Lakers' Trade for Chris Paul Blocked: Reports

Paul can opt out of his current contract with New Orleans after this season

The framework of a three-team trade was in place to send Hornets All-Star guard Chris Paul to the Los Angeles Lakers, said a person familiar with the negotiations.

But late Thursday, media reports suggested NBA Commissioner David Stern may block the trade after other team owners complained.

The Houston Rockets were the other team involved, a person told The Associated Press Thursday on the condition of anonymity because the deal was not finalized.

The person said details of the trade were still being worked out Thursday evening and it was not immediately clear which other players were involved.

Paul can opt out of his current contract with New Orleans after this season, and the Hornets have been fielding trade offers in an effort to acquire new players for the star guard rather than letting him walk in free agency.

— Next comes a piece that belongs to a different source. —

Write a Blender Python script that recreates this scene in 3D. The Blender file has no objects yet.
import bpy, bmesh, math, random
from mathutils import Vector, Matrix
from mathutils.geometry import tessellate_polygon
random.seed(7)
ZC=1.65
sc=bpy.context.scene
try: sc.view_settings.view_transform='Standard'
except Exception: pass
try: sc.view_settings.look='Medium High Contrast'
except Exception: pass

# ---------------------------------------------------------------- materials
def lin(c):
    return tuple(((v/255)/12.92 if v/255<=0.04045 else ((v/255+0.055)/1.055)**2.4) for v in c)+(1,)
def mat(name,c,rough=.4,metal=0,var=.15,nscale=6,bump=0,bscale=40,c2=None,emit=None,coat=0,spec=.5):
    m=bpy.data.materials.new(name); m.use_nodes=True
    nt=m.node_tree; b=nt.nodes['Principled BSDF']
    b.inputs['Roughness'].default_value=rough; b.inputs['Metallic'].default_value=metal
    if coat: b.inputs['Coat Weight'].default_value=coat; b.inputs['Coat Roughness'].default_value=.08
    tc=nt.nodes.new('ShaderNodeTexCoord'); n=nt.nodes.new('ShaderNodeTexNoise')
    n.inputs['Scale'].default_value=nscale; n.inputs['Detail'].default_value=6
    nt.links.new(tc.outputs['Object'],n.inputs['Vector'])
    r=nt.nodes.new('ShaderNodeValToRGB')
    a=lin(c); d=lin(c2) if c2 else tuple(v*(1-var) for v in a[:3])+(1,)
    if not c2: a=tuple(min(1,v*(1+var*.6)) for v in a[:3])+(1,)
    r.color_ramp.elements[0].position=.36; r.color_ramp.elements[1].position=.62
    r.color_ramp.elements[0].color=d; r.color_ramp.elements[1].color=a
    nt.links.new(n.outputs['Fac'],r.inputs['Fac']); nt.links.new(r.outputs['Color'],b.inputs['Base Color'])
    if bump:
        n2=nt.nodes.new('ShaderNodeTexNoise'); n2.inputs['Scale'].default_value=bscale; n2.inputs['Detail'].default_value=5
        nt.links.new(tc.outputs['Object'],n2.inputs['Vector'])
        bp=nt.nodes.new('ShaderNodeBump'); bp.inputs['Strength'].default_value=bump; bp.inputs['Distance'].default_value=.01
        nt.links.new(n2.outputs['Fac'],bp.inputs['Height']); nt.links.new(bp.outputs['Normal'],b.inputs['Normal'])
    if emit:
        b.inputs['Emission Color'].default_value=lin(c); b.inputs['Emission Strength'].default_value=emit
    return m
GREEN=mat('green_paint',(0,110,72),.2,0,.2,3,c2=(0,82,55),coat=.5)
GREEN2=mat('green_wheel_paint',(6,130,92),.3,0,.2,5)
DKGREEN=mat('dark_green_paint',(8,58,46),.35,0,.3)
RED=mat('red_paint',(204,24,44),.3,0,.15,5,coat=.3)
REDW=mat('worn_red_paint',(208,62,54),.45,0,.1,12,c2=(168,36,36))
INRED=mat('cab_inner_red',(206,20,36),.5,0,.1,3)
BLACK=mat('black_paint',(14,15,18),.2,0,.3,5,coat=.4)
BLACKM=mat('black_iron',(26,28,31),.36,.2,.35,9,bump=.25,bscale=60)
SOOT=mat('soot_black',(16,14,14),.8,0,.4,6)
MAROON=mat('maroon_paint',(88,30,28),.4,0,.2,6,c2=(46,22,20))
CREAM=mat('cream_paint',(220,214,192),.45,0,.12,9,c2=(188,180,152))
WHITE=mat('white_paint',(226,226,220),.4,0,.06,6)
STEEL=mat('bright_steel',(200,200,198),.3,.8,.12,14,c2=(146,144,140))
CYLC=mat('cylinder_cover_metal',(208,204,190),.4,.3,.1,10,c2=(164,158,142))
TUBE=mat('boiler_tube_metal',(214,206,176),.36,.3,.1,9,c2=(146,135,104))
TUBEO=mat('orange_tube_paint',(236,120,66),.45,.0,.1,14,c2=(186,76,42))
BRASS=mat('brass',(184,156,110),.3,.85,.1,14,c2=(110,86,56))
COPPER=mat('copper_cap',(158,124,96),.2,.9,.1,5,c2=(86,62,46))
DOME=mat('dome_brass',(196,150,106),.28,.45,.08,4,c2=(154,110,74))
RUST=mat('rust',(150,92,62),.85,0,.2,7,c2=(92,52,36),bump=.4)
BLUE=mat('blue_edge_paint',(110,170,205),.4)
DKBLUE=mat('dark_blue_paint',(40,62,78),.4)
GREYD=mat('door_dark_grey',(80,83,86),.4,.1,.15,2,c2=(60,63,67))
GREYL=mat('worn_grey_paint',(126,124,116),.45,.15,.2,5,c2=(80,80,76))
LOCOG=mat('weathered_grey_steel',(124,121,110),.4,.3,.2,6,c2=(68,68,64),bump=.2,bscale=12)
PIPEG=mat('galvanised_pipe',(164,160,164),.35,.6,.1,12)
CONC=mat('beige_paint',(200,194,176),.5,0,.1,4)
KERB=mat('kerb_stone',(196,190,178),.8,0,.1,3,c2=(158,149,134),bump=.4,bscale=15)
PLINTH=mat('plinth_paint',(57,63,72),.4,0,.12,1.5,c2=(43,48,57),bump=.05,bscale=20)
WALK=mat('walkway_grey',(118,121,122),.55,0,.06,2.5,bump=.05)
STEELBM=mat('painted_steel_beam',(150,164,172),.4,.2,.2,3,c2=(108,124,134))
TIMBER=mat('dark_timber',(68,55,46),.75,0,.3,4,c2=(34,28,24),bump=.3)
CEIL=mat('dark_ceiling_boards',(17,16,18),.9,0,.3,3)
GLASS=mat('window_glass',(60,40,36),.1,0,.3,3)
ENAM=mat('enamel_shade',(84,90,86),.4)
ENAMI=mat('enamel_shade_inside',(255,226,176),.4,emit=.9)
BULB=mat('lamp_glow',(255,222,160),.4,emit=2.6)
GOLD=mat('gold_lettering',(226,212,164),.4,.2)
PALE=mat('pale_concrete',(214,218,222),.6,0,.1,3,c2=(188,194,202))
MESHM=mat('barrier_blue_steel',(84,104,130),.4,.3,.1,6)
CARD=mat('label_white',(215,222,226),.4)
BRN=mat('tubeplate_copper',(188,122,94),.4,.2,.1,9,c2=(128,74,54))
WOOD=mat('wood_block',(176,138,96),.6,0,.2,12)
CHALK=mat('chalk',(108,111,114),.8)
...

Speaking earlier Thursday, Hornets president Hugh Weber said the franchise has been preparing for months for the possibility that Paul would resist signing an extension in New Orleans, a move that would all but force a trade.

"We've been preparing for this moment for over a year and it's not like we were surprised or caught flat-footed,'' Weber said. "This is not a surprise. This is not something where we've been sitting around waiting to see what would happen. We've been managing this and taking control of the situation as best we can and we're going to have a team that we believe achieves that objective of making this community proud.''

Paul, 26, averaged 15.8 points and 9.8 assists last season.

While he never said publicly that he wanted to play in a larger market, he did say before last season that he wants to play for a team that has a chance to contend for a title right away _ something he should get when he joins Kobe Bryant and the Lakers.

The Hornets have been owned by the NBA since last December, when the league bought the club from founder George Shinn.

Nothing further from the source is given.